On Friday, 9 November 2018 at 00:18:28 UTC, H. S. Teoh wrote:
It's not true that you're stuck with dub. And I'm not among
the people who think dub is the way to go (though it's true
that that's a minority opinion around here). Where I have a
choice, my own D projects do not use dub.
I have one project that uses dub because it's based on vibe.d,
but I mostly avoid needing to use dub by creating an empty dub
project in a subdirectory whose sole purpose is to declare a
dependency on vibe.d. Then I build that once with dub, and
outside in my real project I just link directly to the produced
artifacts. (The exact path(s) to the dub products can be
extracted from the output of `dub -v`. This can probably be
automated and translated into your build system of choice,
though I haven't quite gone that far yet.) Then I don't need
to use dub except when upgrading the dub-dependent library.
This is still a build system though.

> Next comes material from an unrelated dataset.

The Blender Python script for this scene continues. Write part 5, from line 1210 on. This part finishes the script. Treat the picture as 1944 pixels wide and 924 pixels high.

It might have advantages
over Dub, but I think the OP wants to avoid build systems
altogether. Someone coming from a scripting language wants to add
import foo;
to their program and not think about package foo further. There's
no obvious reason it can't be done that way in D, but the C/C++
foundation of this community leads to a mindset that it's wrong,
because you need to be able to set all kinds of configuration
options, guarantee reproducible builds, etc. All of which are of
no importance to someone using D as a scripting language.